Wednesday, June 6, 2012

Burgos to Carrion de los Condes

No problem choosing the photo of the day. Bob stopped to take a "green door" break and found that Spain has thought of everything for the pilgrim traveling the Camino!

You will notice the wind turbines in the background (Sure you will.). We have seen them everywhere in Spain, and today was proof that they have been a very great investment for the people of Spain. We had strong headwinds all day, except for the last fifteen miles or so when we had strong side winds. The ride was  almost exactly 100 km (62 miles) with about 3200 feet of climbing. Fortunately the climbs were not steep at all, but the wind added to the level of difficulty. Nonetheless, we all finished together in reasonably good time.

Our hotel is a converted Benedictine monastery that dates back at least to 948 A.D.! It is very well appointed and has some beautiful commons rooms, such as the dining room where we had dinner tonight. Philipp, one of our guides gave us an overview of the history and architecture of the monastery and the church that is here.

We left the province of Burgos today and entered Palencia (not to be confused with Valencia, an entirely different area. For a good part of the day, our route was the same as, or parallel to, or criss-crossed the route used by the hiking pilgrims, so we saw many of them. We also saw our first pilgrims doing the Camino on horseback. Many of the peregrinos do not stay in nice hotels as we are doing, but in "alburgues," which are simple and relatively inexpensive shelters. Because of the large number of people doing the Camino, there is a priority for obtaining one of the available spaces in these shelters -- first the walkers, second the bicyclists, and third those on horseback. (In many cases these are not feasible  for those with horses because of the need to shelter and feed the horse.) Many of the shelters fill up early in the afternoon, so we see far more hikers in the morning.

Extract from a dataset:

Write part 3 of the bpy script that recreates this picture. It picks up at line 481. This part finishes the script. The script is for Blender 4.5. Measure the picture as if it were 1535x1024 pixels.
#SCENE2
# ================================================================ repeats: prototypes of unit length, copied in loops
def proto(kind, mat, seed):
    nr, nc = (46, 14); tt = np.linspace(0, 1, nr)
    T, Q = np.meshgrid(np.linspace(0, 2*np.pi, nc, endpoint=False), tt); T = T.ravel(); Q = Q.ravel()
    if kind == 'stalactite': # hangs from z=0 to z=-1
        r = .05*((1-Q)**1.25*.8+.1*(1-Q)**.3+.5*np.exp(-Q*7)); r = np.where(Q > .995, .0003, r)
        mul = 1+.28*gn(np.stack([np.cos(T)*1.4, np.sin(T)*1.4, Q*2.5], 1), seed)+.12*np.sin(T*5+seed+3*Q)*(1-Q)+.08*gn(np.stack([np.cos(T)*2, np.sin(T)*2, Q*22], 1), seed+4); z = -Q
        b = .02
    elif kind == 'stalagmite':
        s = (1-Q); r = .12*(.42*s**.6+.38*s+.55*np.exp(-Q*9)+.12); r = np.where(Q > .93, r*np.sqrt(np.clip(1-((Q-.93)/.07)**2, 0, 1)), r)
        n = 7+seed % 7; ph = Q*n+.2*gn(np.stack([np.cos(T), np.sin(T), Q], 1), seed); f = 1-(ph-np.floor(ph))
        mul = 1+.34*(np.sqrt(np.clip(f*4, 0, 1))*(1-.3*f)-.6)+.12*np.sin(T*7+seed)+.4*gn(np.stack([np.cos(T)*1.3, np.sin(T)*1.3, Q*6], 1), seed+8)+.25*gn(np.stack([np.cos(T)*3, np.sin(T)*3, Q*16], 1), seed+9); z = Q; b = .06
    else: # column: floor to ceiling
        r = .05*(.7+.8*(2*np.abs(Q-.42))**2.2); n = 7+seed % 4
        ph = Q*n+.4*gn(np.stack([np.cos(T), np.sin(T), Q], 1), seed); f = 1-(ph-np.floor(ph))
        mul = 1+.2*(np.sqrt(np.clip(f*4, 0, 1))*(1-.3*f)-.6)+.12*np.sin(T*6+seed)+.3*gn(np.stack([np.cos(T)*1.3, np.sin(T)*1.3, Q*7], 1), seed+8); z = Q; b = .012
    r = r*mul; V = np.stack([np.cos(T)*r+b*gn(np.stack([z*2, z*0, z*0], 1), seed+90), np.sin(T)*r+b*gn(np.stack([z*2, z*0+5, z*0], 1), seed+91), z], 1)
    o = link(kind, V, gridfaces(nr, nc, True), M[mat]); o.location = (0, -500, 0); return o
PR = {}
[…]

We stopped twice today -- once for coffee in the morning at Hontanas. While there we saw an interesting phenomenon (which we also saw a couple of other places). A vendor of a certain type of food -- a butcher, or a vegetable seller, or a person selling bread and eggs, will enter town in his small truck, with his horn blaring to announce his arrival. Because these villages are too small to support a full time grocer, seller of fruits and vegetables, or bakery, people will come out and buy from the mobile seller. So, in Hontanas, for example, we saw a woman come out with her egg carton and buy 10 eggs, the owner of our cafe came out to get butter, and another cafe owner came with two large paper bags to lay in his store of bread.

The second stop was originally planned as a very quick "see if we can get our passports stamped" visit, but we ended up buying a few sandwiches and tarrying a while before heading back into the wind. Fortunately we had good cloud cover all day, and the temperature was actually quite cool. I did not take my jacket off until 1 pm -- it was simply too cold (especially with the wind) before that.

514 kilometers to go (more or less)
Tomorrow's ride is another long one -- 110 kilometers -- that will take us to Leon. We will have our only rest day after arriving there, and will also pick up and additional four riders who will be with us for the remainder of the Camino.